Whipping Post (song) - Impact

Impact

Despite its length, the live "Whipping Post" received considerable progressive rock radio airplay during the early 1970s, especially late at night or on weekends. Such airplay led to "Whipping Post" becoming one of the band's more familiar and popular songs, and would help give At Fillmore East its reputation as having, as The Rolling Stone Record Guide wrote in 1979, "no wasted notes, no pointless jams, no half-realized vocals—everything counts", and of being, as Rolling Stone wrote in 2002, "the finest live rock performance ever committed to vinyl." VH1 would say that "Whipping Post" was "what the band would become famous for, an endless climb of heightening drama staked out by the twin-guitar exorcisms of Duane and Dickey Betts and the cool, measured, almost jazz-like response of the rhythm section."

The song also acquired a quasi-legendary role in early 1970s rock concerts, when audience members at other artists' concerts would semi-jokingly yell out "Whipping Post!" as a request between numbers, echoing the fan captured on At Fillmore East. Jackson Browne took note of this occurring during his concerts of the time. Another such instance from 1974 in Helsinki affected rock guitarist and composer Frank Zappa, as described below. Later this same yell-out-at-a-concert "role" would be taken over to a far greater extent by Lynyrd Skynyrd's "Free Bird", although the "Whipping Post" tradition made something of a later comeback at indie rock shows.

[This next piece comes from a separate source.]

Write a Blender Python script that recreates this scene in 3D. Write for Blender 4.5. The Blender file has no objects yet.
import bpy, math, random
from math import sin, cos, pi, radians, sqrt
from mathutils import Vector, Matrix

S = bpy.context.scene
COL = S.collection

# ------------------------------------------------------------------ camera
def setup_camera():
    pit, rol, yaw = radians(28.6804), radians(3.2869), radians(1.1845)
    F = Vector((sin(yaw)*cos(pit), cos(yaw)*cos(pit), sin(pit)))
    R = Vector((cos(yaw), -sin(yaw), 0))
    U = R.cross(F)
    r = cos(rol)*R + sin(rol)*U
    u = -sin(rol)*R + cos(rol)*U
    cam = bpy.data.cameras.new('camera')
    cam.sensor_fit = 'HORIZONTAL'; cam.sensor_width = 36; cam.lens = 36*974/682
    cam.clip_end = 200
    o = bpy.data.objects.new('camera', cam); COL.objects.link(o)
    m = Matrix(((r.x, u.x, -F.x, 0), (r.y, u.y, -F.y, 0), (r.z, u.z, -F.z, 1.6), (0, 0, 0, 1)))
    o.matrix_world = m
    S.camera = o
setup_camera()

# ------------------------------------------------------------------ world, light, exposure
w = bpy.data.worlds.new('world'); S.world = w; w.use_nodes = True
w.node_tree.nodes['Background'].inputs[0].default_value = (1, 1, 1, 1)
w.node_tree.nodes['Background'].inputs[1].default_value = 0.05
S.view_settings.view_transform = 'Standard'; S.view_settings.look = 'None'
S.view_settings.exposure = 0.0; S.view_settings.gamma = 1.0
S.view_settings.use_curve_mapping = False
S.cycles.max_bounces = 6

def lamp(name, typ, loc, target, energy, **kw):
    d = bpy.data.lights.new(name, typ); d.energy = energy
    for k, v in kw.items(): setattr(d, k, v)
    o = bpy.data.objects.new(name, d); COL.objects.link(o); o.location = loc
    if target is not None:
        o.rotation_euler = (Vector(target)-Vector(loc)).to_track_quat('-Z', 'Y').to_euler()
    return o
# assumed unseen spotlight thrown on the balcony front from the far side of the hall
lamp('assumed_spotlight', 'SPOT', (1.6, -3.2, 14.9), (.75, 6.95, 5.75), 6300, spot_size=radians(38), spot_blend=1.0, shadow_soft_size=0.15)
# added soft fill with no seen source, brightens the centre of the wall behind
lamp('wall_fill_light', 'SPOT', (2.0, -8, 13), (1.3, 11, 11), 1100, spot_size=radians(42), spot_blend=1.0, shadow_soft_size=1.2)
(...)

With the advent of album oriented rock radio formats in the 1980s and later, "Whipping Post" became less visible in the rock consciousness, but upon the reformation of the Allmans in 1989 and their perennial touring it held a regular slot in the group's concert set list rotation. Musicians continued to study it: Hal Leonard Corporation published a multi-volume sheet music book of the Allman Brothers' work in 1995, and it took 42 pages to transcribe all the guitar solos in the At Fillmore East rendition of the song. "Whipping Post" has also made an impression on writers and been frequently referred to in literature. Ron Rash's 2006 novel The World Made Straight features a character listening to the opening bass line of the song at so loud and close a volume that the speakers shake. Douglas Palermo's 2004 Learning to Live imagines future aliens exploring a desolate Earth and discovering the At Fillmore East recording; the aliens study it and eventually succumb to an overdose of emotion, Tim McCleaf's 2004 novella For They Know Not What They Do uses the song as a metaphor for suffering, while Mary Kay Andrews' novel Little Bitty Lies refers to the song as an example of "soul-scorching blues". In non-fiction, John C. Leggett and Suzanne Malm's 1995 work The Eighteen Stages of Love uses "Whipping Post" as a metaphor for a romantic relationship in which the participants masochistically stay in though it has gone bad. In comedic context, the song was featured in the 2008 My Name Is Earl television series episode "Joy in a Bubble", in which Joy gets sick and Earl has to perform all of her regular duties.